In the past months I have observed astonishing reactions from various leaders and organizations to an unexpected economical situation. When faced with a scary and stressful situation, it is amazing how thoroughly people tend to revert to their comfort zone – where they had been successful in the first place. The problem is that this comfort zone might be obsolete! This has dramatic impact on the organizations and individuals.

running back to the comfort zone
Running back into the comfort zone!

I am quite active in the Oil & Gas industry which has suffered a shock since a bit more than 6 months with the sudden drop of the oil price. Some organizations’ leadership have literally freaked out, with the result that they have undone what they had been building for the last few years in just one movement, fleeing back to their traditional business model – the one that made them successful in the first place. Of course, some organizations had taken some measured risk to expand and grow in the last years, but it is really astonishing how people revert to their basic nature when they freak out!

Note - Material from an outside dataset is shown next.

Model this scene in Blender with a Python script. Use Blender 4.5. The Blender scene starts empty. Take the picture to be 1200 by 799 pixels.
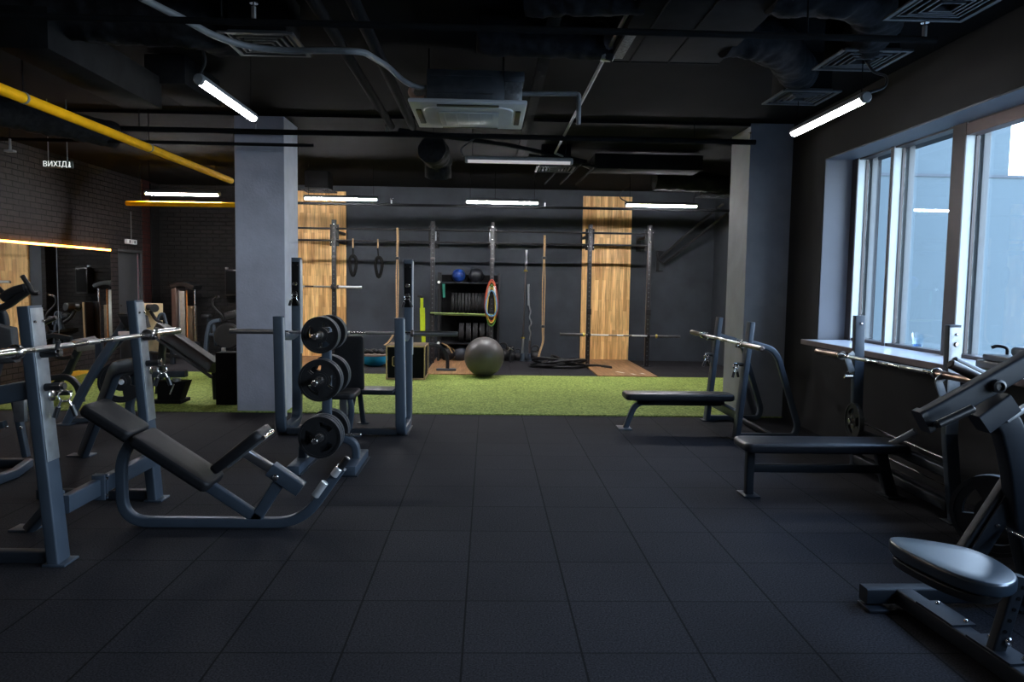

Going back to their comfort zone means often, reverting to business models and operating modes that are thought to be safe while they are in fact obsolete. Where a crisis should rather force to ask tough questions about significant changes in the business model, possible new industry structure and new alliances, those organizations that freak out retreat into their comfort zone and close the door, waiting for the storm to pass.

This creates a most depressing effect on the morale of the top people in the organization, who were at the forefront of building a sustainable new model. When they are not sacked they generally leave quickly.

It is in tough times that the quality of the skipper shows. Retreating into one’s former comfort zone is certainly not the best reaction. Yet it is amazing how leaders sometimes react, with dire consequences on their organizations on the long run.